Inspektorat Towarzystwa Salezjańskiego w Krakowie w swoim wspomnieniu pośmiertnym o śp. księdzu Janie Domino wydanym w dniu 1 grudnia 1973 r. napisał m.in.: „Wdzięczni jesteśmy śp. Ks. Janowi Domino za wszystko dobro: za miłe i serdeczne współżycie w salezjańskiej wspólnocie, za rekolekcyjny trud, za pocieszanie chorych, za pogodny nastrój i radosny optymizm, za ukochanie młodzieży, za niezawodną posługę w konfesjonale, za ciężki i zasługujący znój różnych urzędów i zadań na polu działalności naszego Zgromadzenia.
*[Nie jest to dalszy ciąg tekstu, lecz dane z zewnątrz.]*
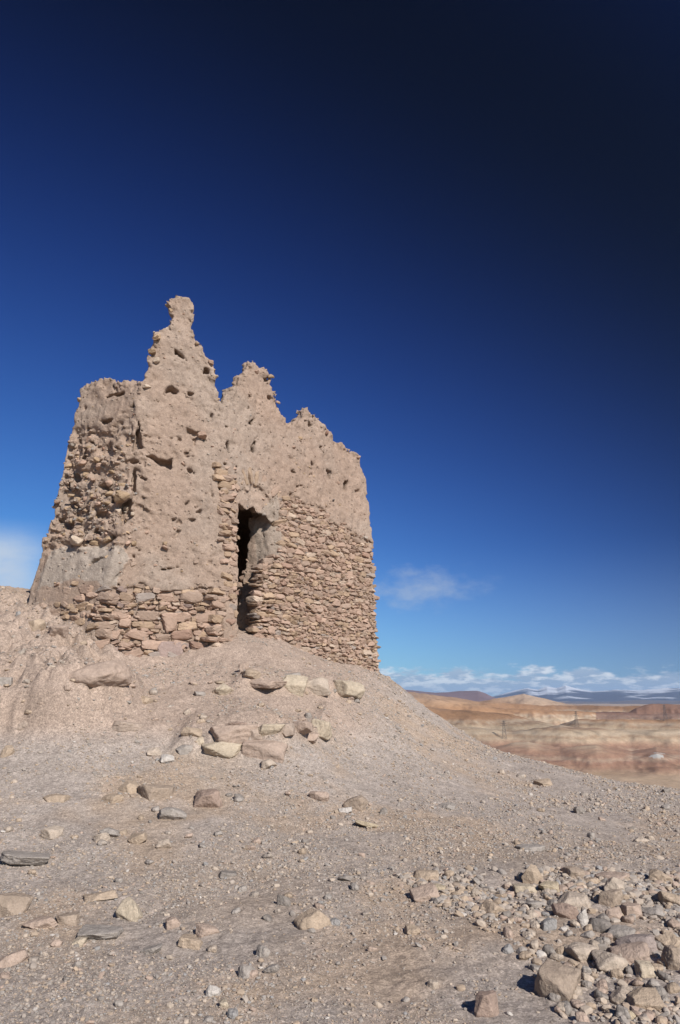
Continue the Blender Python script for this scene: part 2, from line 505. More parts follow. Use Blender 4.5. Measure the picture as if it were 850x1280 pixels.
def build_slice(k):
    z = gz[k]
    P = np.array([corner(i, z) for i in range(NE)])
    best = np.full(GX.shape, 1e9); E = np.zeros(GX.shape, np.int8); U = np.zeros(GX.shape); ins = in_poly(GX, GY, P)
    for e in range(NE):
        a, b = P[e], P[(e + 1) % NE]
        ab = b - a; L = math.hypot(*ab)
        t = ((GX - a[0]) * ab[0] + (GY - a[1]) * ab[1]) / (L * L)
        tc = np.clip(t, 0, 1)
        d = np.hypot(GX - a[0] - tc * ab[0], GY - a[1] - tc * ab[1])
        m = d < best - 1e-6
        best = np.where(m, d, best); E = np.where(m, e, E); U = np.where(m, np.clip(t, -.08, 1.08) * ELEN[e], U)
    sd = np.where(ins, -best, best)
    th = .58 + .07 * max(0, 5 - z)
    top = np.full(GX.shape, -9.0)
    for e in range(NE):
        m = E == e
        if not m.any(): continue
        if e < 3: top[m] = mask_at(e, U[m], np.full(m.sum(), z))
        else:
            f = np.clip(U[m] / ELEN[e], 0, 1)
            top[m] = z - (TOPZ[e][0] + (TOPZ[e][1] - TOPZ[e][0]) * f + np.interp(U[m], np.linspace(0, ELEN[e], 200), tj[e]))
    thin = np.where(E < 3, np.minimum(th, .16 + .75 * np.maximum(-top, 0)), th)      # worn thin towards the broken head
    wall = np.maximum(sd, -(sd + thin))
    d = np.maximum(wall, top)
    # door opening through the third face
    a, b = P[2], P[3]; ab = (b - a) / math.hypot(*(b - a)); nn = np.array([ab[1], -ab[0]])
    u = (GX - a[0]) * ab[0] + (GY - a[1]) * ab[1]; v = (GX - a[0]) * nn[0] + (GY - a[1]) * nn[1]
    u1 = reveal_u(z, v)
    du = np.maximum(DOOR_U[0] - u, u - u1)
    if z > SPRING: du = np.hypot(u - DOOR_C + .06 * np.clip(-v / .7, 0, 1), z - SPRING) - (DOOR_R + .04 - .06 * np.clip(-v / .7, 0, 1))
    op = np.maximum(du, np.maximum(np.maximum(np.abs(v + .3) - .95, 2.2 - z), z - (SPRING - .06 - .14 * (u - DOOR_C) + .045 * np.sin(u * 8 + 1) + .03 * np.sin(u * 21 + v * 9) + .03 * np.sin(v * 17 + u * 5) + .30 * np.clip(-v / .6, -.1, 1))))
    d = np.maximum(d, -op)
    if z > SPRING - .1:                                             # the earth under the arch ring, set back a little
        d = np.maximum(d, -np.maximum(np.hypot(u - DOOR_C, z - SPRING) - DOOR_R + .04 * np.sin(u * 13 + z * 7), -(v + .045)))
    # unseen floor slab, added to shut out light and keep the interior dark
    d = np.minimum(d, np.maximum(np.maximum(sd + .2, abs(z - 5.62) - .14), top))
    D0[k] = d; SDO[k] = sd; UU[k] = U; EE[k] = E


list(_pool.map(build_slice, range(nz)))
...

Niech mu sowicie zapłaci Dobry Bóg, ku któremu skierowujemy nasze modlitwy i ofiary za spokój świetlanej duszy śp. Ks. Jana Domino, o co Was prosi oddany w Chrystusie ks. Ignacy Czarnota - dyrektor Zgromadzenia Salezjanów w Jaciążku”.

 
   
Nadmienić muszę, że w poszukiwaniu danych o księdzu  Janie Domino udało mi się wejść w posiadanie ciekawych informacji o jego zaangażowaniu się podczas okupacji i w chwili wyzwolenia Warszawy przez żołnierzy Armii Radzieckiej i Wojska Polskiego. W dniu 25 grudnia 1944 r. (niektóre źródła podają błędnie, że miało to miejsce 24 lub 26 grudnia - informację udało mi się potwierdzić jako prawdomówną) przed Bazyliką Serca Jezusowego przy ul. Kawęczyńskiej w Warszawie odbyła się uroczysta mszą święta koncelebrowana przez przełożonego Bazyliki ks. Jana Domino i kapelana 4 Dywizji Piechoty Wojska Polskiego ks. kpt. Mariana Mościńskiego, podczas której został przekazany dla 10 pułku piechoty 4 DP sztandar. Żołnierze byli niezmiernie zadowoleni z tej uroczystości, bo w przeddzień otrzymali nowe płaszcze.

 
    
W uroczystości wzięło udział tysiące warszawiaków. Uczestniczyła kompania honorowa 10 pułku. Ich koledzy trwali na stanowiskach bojowych w okopach. O godz. 10-tej rozpoczęła się uroczysta msza. Ks. kpt. Marian Mościński wygłosił okolicznościowe kazanie. Rozległ się powszechny płacz gdy kapelan nawiązał w swojej homilii do krzywd wyrządzonych naszemu narodowi przez najazdy germańskie. Podkreślił, że dziś żołnierz polski bierze odwet za lata okupacji, za dni poniżeń, pogardy i śmierci. Ks. Jan Domino dokonał poświęcenia sztandaru. O godz. 11-tej rozpoczęła się ceremonia przekazania sztandaru. Akt erekcyjny odczytał Ignacy Kaczmarski, zastępca przewodniczącego 15 Komitetu Obywatelskiego Dzielnicy Praga Centralna. Następnie przemówił Marian Ożdżeński, który przejął sztandar z rąk chorążego sztandaru, Włodzimierza Roszczyńskiego i przekazał go dowódcy Armii, generałowi dywizji Władysławowi Korczycowi. Ten uniósł sztandar wysoko w górę i wręczył go dowódcy 4 Dywizji Piechoty gen. Bolesławowi Kieniewiczowi mówiąc słowa: „Ten sztandar, ufundowany przez ludność Pragi, będzie zawsze symbolem gorącej miłości, jaką darzą nas mieszkańcy miasta(…) Rozkazuję, byście ponieśli go przez cały kraj, nad Odrę, aż do ostatecznego zwycięstwa”.  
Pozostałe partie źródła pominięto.